Daily Mail (27/Mar/1907) - Girl Suffragette: Dora Thewlis in Prison Dress

The following is a transcription of a historic newspaper article and may contain occasional errors. If the article was published prior to 1 June 1957, then the text is likely in the Public Domain.

GIRL SUFFRAGETTE.

DORA THEWLIS IN PRISON DRESS.

TIRED OF PRISON AND WANTS TO GO HOME.

Miss Dora Thewlis, the sixteen-year-old Suffragette for whose case Mr. Horace Smith, the magistrate, showed so much concern, is still in Holloway Prison, and although she is under remand she is wearing a prison number.

She herself and her parents at Huddersfield, to whom Mr. Horace Smith wrote a solicitous letter offering to send her home, scorned the idea that she was too young to be a Suffragette raider and martyr, but now solitary confinement has broken the girl's spirit, and she wants to go home.

A representative of the London "Evening News," who visited Miss Thewlis at Holloway yesterday, states that she was wearing a yellow cardboard disc, on which was inscribed "E.4.21." Her cheeks were pallid, and she appeared pathetically pleased at being visited.

"Oh, I am glad to see you," she cried. "I feel so lonely here. I want to go back home. I have had enough of prison. The food is awful, and I have eaten practically nothing since I have been here; and look at me in these horrid clothes! They are so heavy, and they tire me. I am ashamed of myself.

"Since I have been here nobody has been to see me or written to me; everybody has forgotten me. It is too bad. My only comfort has been derived from letters which, I have received from home. Look what my mother has written to me:

Dear Child, — I am very proud of the way you have acted, so keep your spirits up and he cheerful. You ought to have told the magistrate when he said you were too young and ought to have been at school: "What about working at Huddersfield at a loom for ten hours at a stretch?" You know what you went to London for, and what you are doing.

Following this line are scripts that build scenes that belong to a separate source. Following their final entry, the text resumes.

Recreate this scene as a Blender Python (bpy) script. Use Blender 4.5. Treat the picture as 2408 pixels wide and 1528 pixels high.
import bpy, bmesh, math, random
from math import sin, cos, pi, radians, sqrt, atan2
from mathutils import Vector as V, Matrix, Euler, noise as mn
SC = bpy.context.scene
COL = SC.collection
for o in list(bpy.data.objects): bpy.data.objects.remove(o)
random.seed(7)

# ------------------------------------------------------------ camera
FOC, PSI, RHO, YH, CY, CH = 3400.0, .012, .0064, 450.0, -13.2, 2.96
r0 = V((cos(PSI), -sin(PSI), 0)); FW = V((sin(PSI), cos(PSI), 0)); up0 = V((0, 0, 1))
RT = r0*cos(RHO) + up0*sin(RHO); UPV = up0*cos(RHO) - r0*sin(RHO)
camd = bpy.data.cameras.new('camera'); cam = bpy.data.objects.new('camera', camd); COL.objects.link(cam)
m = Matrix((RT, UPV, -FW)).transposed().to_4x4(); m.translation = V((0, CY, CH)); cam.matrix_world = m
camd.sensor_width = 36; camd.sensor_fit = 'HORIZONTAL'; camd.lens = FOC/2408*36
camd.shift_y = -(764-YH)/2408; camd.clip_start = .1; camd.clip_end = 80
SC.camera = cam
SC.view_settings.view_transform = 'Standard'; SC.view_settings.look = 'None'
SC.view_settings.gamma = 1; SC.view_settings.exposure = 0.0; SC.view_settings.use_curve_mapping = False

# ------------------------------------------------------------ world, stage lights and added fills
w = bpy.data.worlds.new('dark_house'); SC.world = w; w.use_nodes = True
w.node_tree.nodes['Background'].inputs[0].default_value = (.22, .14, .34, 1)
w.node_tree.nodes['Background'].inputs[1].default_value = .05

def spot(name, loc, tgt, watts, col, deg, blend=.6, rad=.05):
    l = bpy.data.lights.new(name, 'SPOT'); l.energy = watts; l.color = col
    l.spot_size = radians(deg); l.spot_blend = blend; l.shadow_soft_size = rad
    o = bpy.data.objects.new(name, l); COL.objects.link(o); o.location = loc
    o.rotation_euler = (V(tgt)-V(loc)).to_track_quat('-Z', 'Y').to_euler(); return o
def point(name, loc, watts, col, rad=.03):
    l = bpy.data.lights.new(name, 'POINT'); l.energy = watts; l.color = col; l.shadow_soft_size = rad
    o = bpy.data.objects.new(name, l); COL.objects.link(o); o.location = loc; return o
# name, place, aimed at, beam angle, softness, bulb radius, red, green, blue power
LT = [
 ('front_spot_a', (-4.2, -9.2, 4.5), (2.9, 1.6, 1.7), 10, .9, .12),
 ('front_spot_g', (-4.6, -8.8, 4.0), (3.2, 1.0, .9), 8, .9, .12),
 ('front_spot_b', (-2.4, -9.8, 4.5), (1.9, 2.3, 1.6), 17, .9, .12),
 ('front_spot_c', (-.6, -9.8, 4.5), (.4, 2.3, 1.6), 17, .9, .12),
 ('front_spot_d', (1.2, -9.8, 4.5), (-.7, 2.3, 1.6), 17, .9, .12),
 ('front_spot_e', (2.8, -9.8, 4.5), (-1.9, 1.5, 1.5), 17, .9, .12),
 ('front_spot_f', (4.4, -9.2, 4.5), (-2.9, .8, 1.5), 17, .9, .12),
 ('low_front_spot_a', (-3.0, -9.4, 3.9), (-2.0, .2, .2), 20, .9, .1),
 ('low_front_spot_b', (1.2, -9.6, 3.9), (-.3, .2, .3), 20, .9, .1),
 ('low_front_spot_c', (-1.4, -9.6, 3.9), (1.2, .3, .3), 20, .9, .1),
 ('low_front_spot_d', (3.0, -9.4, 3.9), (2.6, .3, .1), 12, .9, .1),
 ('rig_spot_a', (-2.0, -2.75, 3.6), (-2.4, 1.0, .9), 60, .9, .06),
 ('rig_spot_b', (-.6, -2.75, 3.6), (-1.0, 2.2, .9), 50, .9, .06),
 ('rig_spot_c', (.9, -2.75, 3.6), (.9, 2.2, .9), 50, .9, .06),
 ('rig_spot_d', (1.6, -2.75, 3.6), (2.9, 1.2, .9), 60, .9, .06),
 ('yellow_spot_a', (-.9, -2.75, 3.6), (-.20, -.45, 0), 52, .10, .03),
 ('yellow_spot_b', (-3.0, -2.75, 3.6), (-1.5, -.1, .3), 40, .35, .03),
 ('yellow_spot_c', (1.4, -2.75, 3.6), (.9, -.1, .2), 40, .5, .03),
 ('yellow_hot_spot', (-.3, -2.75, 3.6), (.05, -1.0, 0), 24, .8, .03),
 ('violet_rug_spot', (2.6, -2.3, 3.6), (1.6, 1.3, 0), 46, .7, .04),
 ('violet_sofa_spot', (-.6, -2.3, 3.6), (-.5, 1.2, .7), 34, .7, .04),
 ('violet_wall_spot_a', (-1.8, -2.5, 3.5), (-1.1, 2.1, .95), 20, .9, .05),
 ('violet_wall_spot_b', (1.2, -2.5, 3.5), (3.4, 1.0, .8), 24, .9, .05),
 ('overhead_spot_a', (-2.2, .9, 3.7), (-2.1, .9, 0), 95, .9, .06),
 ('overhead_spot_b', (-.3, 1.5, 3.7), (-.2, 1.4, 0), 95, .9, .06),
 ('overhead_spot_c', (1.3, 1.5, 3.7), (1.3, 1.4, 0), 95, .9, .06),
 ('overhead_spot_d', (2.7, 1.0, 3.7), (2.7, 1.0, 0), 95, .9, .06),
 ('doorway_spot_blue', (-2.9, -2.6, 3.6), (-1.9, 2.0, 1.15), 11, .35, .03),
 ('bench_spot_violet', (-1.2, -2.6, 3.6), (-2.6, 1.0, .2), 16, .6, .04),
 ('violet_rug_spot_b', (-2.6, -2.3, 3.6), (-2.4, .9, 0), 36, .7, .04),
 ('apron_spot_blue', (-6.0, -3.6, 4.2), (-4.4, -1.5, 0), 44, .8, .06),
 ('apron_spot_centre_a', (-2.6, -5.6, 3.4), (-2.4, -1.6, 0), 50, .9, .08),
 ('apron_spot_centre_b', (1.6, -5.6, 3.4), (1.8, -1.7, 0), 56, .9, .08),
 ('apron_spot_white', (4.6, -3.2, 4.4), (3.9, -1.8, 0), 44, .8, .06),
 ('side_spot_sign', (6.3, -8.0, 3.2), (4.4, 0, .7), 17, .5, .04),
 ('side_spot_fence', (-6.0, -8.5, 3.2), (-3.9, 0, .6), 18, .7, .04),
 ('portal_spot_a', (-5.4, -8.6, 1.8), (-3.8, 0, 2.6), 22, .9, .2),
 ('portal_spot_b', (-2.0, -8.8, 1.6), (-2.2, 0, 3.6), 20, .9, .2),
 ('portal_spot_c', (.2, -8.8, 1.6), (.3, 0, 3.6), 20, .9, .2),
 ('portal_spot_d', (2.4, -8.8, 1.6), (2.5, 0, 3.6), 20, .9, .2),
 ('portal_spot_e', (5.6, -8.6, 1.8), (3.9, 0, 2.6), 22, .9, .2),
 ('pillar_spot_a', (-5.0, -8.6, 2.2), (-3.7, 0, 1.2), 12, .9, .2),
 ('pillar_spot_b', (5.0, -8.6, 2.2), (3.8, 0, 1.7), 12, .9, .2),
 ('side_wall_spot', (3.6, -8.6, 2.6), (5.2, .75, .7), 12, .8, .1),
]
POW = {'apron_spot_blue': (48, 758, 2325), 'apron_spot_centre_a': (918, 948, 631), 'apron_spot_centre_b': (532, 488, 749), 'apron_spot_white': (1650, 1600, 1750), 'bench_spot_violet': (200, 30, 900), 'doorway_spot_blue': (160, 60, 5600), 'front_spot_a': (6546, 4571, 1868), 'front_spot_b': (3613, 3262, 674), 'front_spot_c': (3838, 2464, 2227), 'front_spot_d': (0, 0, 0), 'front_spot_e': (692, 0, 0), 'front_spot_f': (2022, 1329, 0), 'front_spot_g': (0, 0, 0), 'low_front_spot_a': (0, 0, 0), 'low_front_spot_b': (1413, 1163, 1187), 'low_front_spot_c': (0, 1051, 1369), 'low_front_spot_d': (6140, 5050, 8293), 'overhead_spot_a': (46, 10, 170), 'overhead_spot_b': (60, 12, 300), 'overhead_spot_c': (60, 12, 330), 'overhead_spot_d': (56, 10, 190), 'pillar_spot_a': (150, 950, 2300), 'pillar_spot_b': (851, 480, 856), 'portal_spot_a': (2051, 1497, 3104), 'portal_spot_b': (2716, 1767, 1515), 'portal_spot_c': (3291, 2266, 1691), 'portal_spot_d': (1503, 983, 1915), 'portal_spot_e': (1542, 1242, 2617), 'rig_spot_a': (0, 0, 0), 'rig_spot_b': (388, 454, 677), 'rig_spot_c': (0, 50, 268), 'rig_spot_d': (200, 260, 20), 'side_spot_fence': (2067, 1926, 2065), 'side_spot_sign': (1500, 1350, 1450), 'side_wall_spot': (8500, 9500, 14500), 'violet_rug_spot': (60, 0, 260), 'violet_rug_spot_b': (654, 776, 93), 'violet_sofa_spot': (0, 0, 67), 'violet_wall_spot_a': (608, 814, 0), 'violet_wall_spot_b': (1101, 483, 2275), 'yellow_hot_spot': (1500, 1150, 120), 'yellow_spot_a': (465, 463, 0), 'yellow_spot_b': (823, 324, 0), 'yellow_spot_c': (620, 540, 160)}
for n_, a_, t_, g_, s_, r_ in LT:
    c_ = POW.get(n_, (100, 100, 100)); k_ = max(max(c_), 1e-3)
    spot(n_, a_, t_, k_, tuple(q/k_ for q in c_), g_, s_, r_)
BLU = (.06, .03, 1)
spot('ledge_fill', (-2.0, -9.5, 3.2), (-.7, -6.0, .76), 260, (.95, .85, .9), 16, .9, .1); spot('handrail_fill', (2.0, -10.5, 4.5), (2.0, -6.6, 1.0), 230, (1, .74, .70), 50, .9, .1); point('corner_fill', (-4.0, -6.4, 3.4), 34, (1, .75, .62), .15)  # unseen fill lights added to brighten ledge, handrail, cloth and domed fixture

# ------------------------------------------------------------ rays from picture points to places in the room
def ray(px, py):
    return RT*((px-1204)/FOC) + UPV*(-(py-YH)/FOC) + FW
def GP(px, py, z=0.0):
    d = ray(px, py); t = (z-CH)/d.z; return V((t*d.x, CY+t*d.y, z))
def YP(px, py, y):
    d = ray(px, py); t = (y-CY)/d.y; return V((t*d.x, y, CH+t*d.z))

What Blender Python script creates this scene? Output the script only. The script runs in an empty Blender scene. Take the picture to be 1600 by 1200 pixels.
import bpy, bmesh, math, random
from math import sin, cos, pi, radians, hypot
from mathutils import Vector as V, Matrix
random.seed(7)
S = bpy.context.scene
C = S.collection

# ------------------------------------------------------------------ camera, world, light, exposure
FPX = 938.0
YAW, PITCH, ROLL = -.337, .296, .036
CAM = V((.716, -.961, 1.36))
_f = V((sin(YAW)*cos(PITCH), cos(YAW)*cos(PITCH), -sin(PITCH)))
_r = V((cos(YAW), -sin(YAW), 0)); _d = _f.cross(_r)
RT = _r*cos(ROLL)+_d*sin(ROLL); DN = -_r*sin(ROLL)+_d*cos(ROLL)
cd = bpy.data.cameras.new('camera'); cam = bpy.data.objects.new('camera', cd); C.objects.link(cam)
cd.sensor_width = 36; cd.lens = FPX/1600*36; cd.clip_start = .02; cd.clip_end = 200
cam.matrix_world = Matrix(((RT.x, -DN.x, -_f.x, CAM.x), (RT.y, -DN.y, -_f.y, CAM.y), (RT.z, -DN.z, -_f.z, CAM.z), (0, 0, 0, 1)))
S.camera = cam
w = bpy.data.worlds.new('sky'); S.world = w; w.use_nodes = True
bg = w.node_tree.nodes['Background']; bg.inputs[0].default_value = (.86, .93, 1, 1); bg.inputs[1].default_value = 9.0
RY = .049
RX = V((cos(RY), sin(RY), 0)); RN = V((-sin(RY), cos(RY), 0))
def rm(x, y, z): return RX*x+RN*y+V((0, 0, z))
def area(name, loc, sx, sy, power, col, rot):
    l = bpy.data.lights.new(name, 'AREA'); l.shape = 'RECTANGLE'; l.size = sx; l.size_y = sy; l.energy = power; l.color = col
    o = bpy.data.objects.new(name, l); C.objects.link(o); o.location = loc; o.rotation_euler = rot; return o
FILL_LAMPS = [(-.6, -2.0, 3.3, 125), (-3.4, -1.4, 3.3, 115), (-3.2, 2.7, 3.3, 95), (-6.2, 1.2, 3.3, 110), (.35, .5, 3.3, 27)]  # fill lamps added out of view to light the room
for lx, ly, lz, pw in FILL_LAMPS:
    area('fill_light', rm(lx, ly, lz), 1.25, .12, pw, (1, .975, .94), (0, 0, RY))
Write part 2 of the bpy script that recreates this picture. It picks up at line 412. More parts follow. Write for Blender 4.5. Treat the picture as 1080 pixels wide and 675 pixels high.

You are a member of the Women’s Social and Political Union, who are looking after you, so do your duty to the W.S.P.U.

"In fact, they are all very proud of me at present, but I do not think they will be after to-morrow, for I intend asking the magistrate if I can go home. I do think it is impertinent of Mr. Horace Smith to say he will pay my fare out of the poor-box. My father has the money to pay for it if I go back, and I also have a little money of my own.

"I expect I shall incur the displeasure of my sister Suffragettes for not remaining in prison, but I am determined on that point. I shall not stay here. I am too. young.

"Let those older than myself come to prison.

"When the magistrate asked me if I would go to prison I said 'Yes,' just to do like the rest; but, as I said before, I have regretted it ever since."

Miss Thewlis complains that she is suffering from ulcerated tonsils and that she is feeling very unwell.

Miss Christabel Pankhurst yesterday afternoon stated: "We have had people from the Women's Social and Political Union seeing our prisoners every day, but the permits are very difficult to get. It would have been better if Miss Thewlis had been put with others of our prisoners. Owing to her being isolated it is not sur prising she has got low-spirited.

"The magistrate refused our bail most unkindly from the girl’s point of view. If she wants to go home her wishes will have to he respected."